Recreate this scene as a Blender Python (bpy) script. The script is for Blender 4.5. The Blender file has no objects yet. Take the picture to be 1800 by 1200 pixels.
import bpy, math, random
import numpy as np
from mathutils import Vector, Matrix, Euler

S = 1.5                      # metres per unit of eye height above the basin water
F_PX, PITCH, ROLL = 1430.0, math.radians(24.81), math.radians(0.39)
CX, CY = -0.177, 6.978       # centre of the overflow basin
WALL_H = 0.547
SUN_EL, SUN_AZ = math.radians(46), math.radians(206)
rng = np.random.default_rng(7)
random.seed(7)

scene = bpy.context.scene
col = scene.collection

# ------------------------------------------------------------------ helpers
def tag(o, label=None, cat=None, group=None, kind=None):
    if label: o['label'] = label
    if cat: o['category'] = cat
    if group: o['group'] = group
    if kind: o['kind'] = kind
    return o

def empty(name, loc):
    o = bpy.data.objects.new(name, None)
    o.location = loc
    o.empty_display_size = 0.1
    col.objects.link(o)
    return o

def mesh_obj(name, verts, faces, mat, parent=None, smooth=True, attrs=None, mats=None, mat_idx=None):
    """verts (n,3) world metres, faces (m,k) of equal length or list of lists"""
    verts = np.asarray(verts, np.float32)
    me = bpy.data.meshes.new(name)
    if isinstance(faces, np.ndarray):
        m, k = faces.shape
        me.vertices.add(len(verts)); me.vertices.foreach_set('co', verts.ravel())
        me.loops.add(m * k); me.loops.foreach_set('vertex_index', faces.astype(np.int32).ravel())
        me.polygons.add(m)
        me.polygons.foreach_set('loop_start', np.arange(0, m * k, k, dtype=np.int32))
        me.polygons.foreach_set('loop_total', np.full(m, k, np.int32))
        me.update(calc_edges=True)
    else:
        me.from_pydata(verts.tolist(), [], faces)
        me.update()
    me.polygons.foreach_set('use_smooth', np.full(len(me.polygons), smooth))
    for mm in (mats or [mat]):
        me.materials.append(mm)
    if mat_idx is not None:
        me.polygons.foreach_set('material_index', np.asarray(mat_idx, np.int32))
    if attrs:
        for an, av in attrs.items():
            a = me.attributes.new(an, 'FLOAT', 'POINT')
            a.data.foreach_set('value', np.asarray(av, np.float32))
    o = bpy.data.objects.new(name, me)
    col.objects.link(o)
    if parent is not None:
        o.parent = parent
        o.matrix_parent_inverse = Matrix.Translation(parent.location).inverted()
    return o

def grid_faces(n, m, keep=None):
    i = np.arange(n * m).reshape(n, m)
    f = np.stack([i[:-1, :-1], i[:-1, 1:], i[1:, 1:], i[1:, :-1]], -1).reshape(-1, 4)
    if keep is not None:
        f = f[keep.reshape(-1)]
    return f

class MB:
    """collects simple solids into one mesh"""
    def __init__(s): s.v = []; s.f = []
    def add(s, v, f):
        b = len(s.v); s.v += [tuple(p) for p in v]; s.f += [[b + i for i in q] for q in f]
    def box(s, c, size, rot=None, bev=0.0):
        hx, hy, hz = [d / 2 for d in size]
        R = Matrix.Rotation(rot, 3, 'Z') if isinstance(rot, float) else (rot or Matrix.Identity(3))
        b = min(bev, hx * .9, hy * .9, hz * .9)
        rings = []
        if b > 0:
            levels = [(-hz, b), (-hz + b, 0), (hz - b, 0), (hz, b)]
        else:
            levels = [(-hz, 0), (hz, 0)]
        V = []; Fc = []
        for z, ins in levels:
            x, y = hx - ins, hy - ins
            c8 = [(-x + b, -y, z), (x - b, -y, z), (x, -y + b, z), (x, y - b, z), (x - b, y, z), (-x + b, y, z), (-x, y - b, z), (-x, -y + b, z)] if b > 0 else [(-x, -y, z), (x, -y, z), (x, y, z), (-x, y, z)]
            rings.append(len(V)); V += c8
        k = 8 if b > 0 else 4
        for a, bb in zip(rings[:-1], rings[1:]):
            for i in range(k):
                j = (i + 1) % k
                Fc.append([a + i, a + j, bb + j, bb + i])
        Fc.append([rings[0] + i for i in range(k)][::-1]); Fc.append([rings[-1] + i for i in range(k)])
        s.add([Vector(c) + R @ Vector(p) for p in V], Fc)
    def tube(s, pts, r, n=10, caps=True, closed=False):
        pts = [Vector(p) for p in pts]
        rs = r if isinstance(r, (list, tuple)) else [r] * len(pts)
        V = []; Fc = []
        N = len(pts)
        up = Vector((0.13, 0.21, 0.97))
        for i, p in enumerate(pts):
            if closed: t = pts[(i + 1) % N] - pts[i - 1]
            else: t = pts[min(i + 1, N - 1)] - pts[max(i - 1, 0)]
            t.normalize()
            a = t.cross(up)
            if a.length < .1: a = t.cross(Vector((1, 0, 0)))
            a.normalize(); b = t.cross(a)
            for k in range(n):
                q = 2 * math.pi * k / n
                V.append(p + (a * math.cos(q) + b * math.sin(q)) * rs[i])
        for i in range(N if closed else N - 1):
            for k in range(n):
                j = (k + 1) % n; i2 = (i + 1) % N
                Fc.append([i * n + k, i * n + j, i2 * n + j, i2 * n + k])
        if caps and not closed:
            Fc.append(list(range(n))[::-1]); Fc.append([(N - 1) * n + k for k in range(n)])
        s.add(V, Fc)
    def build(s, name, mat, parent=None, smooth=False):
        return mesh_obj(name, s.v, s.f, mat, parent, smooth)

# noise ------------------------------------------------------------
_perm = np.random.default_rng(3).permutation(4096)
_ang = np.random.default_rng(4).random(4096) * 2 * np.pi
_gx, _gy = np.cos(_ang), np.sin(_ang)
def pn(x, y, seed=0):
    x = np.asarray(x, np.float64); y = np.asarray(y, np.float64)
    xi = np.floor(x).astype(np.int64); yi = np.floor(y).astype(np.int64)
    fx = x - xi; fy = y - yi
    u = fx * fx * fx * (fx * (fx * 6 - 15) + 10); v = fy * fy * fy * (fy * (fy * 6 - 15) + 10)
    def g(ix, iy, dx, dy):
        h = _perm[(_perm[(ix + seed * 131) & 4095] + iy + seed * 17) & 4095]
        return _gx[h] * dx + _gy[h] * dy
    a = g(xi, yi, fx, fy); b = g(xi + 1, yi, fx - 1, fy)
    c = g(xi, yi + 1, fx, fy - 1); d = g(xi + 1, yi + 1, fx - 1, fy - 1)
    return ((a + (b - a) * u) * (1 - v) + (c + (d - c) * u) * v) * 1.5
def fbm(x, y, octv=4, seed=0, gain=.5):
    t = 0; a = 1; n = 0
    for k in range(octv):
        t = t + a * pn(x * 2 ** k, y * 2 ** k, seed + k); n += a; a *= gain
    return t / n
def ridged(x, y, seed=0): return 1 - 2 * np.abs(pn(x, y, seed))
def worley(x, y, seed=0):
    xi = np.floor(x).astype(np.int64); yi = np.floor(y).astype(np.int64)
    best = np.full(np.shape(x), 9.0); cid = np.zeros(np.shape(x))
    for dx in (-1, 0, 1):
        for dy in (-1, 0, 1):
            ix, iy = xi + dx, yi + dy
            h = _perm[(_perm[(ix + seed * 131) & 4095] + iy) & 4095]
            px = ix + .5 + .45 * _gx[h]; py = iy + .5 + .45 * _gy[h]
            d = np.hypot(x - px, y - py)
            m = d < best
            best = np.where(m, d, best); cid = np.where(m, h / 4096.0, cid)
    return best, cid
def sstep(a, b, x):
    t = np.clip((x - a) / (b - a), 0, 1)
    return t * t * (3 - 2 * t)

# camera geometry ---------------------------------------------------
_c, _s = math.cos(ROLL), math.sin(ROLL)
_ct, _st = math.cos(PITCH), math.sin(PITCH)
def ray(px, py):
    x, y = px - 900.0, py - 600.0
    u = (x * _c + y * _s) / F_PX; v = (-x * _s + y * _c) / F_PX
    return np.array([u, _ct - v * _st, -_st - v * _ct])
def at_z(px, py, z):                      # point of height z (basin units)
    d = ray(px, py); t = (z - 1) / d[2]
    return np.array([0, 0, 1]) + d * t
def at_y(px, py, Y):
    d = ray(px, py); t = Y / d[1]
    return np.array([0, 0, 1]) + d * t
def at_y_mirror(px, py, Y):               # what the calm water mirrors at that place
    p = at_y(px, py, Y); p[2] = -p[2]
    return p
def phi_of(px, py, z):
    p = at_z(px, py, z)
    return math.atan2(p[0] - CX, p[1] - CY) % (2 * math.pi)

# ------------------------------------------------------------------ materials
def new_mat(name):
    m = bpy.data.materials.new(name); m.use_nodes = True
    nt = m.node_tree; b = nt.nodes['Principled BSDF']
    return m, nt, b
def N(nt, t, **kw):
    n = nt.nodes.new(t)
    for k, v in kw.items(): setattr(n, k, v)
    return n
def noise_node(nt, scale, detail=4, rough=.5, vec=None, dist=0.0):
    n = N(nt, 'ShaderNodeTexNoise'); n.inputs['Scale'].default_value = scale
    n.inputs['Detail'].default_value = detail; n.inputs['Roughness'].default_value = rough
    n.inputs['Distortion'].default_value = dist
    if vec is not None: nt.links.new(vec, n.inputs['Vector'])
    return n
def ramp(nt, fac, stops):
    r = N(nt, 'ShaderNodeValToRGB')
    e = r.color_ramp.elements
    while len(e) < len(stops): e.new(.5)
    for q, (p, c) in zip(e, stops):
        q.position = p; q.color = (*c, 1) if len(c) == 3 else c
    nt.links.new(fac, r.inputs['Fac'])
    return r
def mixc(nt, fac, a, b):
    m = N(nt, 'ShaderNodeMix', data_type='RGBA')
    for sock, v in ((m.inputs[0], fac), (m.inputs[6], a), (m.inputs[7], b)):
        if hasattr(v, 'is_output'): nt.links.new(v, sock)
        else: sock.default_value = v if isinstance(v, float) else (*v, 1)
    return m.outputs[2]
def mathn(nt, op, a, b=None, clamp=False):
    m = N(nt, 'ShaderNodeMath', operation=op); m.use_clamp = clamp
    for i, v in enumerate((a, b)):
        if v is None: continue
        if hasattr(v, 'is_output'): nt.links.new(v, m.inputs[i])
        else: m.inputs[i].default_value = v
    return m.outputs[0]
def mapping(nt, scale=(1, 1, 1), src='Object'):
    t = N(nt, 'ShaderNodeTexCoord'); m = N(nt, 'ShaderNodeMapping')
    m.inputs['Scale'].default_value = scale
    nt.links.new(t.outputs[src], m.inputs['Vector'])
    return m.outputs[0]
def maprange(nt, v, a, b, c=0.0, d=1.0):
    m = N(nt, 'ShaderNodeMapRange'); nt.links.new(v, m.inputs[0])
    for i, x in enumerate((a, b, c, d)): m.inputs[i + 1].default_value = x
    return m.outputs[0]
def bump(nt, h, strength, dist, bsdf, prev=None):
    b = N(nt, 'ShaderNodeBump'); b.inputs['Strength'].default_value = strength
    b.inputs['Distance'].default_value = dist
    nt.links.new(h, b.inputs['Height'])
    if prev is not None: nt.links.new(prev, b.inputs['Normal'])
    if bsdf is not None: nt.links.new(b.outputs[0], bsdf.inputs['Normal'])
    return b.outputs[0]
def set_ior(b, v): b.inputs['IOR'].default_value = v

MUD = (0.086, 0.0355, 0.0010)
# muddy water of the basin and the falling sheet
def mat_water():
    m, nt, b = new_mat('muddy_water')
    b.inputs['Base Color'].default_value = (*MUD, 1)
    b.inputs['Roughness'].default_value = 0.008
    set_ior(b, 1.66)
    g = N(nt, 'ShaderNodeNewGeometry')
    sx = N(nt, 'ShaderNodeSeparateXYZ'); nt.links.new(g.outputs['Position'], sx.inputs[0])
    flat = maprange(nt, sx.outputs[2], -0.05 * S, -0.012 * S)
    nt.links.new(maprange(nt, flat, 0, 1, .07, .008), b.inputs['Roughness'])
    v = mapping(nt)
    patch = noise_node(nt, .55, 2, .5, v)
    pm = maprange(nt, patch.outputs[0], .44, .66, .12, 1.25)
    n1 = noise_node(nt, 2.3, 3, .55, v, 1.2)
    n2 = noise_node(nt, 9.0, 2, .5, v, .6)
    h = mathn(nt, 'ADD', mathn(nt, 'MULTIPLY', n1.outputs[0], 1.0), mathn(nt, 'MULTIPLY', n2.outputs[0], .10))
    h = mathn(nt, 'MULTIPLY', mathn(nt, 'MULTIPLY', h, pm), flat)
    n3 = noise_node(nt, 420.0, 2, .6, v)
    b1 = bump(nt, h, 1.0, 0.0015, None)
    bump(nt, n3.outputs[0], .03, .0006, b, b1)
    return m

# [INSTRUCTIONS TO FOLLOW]
Read through the data and copy every line where "scene" shows up.

# [OUTPUT OF THE TASK]
Recreate this scene as a Blender Python (bpy) script. The script is for Blender 4.5. The Blender file has no objects yet. Take the picture to be 1800 by 1200 pixels.
scene = bpy.context.scene
col = scene.collection